La composizione dell’affresco può essere considerata come elemento di rinforzo di tale ipotesi.



Infatti, la presenza a destra dei due apostoli maggiori rappresenta la riaffermazione della potestà di Roma su un territorio che aveva visto il lungo dominio longobardo e, conseguentemente, l’insediamento di quelle genti, mentre la celebrazione dei due santi militi costituisce la legittimazione del diritto di residenza degli ex guerrieri nordici.
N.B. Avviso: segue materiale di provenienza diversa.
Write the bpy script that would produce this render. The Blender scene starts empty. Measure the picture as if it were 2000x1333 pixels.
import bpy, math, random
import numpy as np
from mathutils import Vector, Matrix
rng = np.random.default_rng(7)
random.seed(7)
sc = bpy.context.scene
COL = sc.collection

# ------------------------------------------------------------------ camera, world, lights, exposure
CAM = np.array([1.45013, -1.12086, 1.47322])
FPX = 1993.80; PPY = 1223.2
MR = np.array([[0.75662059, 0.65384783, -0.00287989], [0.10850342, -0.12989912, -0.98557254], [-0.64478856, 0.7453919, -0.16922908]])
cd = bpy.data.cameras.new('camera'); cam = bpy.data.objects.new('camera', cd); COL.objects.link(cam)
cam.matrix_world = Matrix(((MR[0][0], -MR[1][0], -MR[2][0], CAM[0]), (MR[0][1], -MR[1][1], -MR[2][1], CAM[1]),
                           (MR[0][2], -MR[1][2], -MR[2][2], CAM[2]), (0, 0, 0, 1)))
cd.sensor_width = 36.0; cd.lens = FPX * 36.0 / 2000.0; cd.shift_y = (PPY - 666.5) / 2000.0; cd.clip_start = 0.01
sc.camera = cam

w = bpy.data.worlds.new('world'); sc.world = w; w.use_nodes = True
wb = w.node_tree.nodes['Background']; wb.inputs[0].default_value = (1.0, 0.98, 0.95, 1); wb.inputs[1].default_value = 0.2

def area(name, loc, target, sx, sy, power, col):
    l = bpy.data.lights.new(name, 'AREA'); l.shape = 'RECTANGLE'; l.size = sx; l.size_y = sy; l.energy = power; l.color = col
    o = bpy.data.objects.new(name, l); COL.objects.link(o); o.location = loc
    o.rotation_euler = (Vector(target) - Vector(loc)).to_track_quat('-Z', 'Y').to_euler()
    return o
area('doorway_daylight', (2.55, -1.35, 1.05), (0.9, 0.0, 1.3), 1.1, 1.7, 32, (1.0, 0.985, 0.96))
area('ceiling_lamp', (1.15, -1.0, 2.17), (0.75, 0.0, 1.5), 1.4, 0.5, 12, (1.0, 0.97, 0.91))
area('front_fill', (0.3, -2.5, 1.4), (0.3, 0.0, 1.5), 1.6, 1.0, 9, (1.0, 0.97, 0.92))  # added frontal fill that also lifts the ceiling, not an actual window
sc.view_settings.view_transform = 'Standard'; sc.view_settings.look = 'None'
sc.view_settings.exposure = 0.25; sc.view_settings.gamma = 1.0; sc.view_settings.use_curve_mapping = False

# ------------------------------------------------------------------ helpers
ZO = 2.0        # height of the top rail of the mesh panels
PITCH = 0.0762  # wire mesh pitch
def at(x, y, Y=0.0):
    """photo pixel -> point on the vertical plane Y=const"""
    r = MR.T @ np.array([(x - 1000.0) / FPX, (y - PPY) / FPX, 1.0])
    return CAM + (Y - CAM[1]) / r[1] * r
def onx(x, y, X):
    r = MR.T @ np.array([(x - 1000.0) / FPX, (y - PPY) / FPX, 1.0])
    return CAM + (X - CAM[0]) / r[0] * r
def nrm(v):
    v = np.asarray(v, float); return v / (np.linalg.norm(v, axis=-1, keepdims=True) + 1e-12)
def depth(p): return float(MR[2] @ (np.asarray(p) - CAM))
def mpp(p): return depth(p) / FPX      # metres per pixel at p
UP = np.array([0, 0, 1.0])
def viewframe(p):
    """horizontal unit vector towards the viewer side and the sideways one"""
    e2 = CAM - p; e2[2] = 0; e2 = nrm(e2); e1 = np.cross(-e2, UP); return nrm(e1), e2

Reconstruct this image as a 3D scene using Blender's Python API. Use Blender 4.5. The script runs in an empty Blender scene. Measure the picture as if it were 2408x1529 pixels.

Siamo in un breve periodo di quiete, dopo l’umiliazione di Canossa e l’assoluzione di Enrico IV nel 1077, durante il quale la Chiesa procedeva ad un recupero del controllo sul suburbio e la Tuscia, attraverso la concordia tra genti diverse ma ormai tutte cattoliche.



La cacciata di Bonizone e lo stabilimento in Sutri degli antipapi filoimperiali non comportò nuovi stanziamenti sul nostro territorio.



In conclusione, non avendo una data certa per la creazione a vescovo di Bonizone, ma comunque prima del 1078, dobbiamo ritenere utile il periodo tra l’elevazione al soglio di Ildebrando di Soana (1073) e la cacciata di Bonizone da Sutri (1081).



Quanto al presbiter Gregorius, sacerdos venerandus, oltre al liber de vita christiana e l’affresco in esame, l’assenza di altre fonti non permette di configurarlo pienamente, ma gli attori che intervengono in questa storia ci inducono a considerarlo come un importante ecclesiastico locale, sicuro affiliato alla Pataria e collaboratore influente del vescovo Bonizone.